A memorandum from the Office of General Counsel distributed Tuesday to Council officials states any possible decision-maker in a JEA sale is prohibited from speaking about the terms of JEA’s ITN with constituents, members of the media, on social media or with possible respondents to JEA’s solicitation.
The cone also means Council members cannot file legislation or hold noticed public meetings regarding the solicitation terms.
The guidance does allow city and JEA leaders to speak about JEA’s future “in general.”
Deputy General Counsel Lawsikia J. Hodges told the Council during Tuesday’s agenda meeting that the guidelines are to maintain transparency and a level playing field for bidders during the procurement process. She said the cone also applies to companies and organizations planning to submit a proposal.
After reading the memo, Council members Randy DeFoor and Garrett Dennis said the fine line between specific and general comments could provide a need for the Council to have outside legal advice.
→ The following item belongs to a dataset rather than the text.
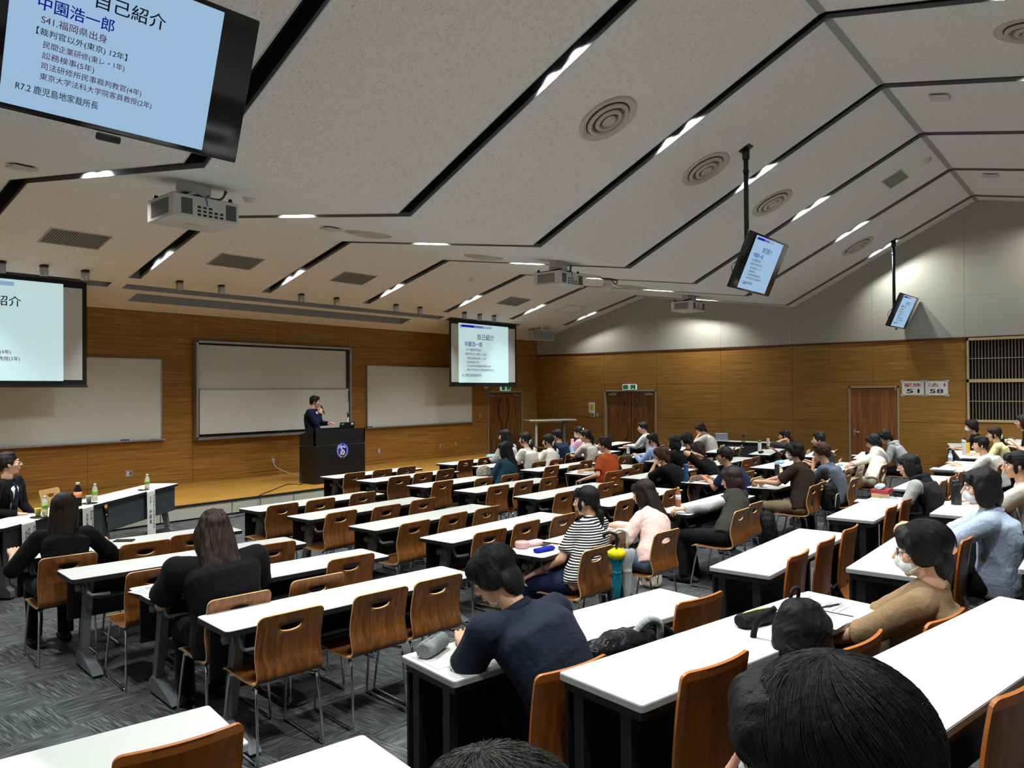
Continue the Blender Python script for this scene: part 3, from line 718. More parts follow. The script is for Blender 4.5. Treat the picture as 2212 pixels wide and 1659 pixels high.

They also requested city General Counsel Jason Gabriel provide a binding legal opinion on the cone restrictions.
“We have not talked about this at all as a Council,” DeFoor said. “This is a complicated area that we need our own expert counsel on to hold our hand through the process. The general counsel wears a lot of hats. They represent a lot of different people, and we’re going to need our own, in my opinion, counsel.”
DeFoor went further and expressed her reservations about a possible JEA sale — emphasizing the utility’s water business.
“I am concerned about the fact that we are selling our water source. That’s part of this process. No one does that. Every city I’m aware of controls their water source — every city.”
When asked, Hodges told Council member Ron Salem that comments by Florida Power & Light Co. Co. CEO Eric Silagy to reporters Aug. 15 that the Juno Beach-based NextEra Energy Inc. subsidiary was considering a bid to buy JEA did not go outside the cone guidelines.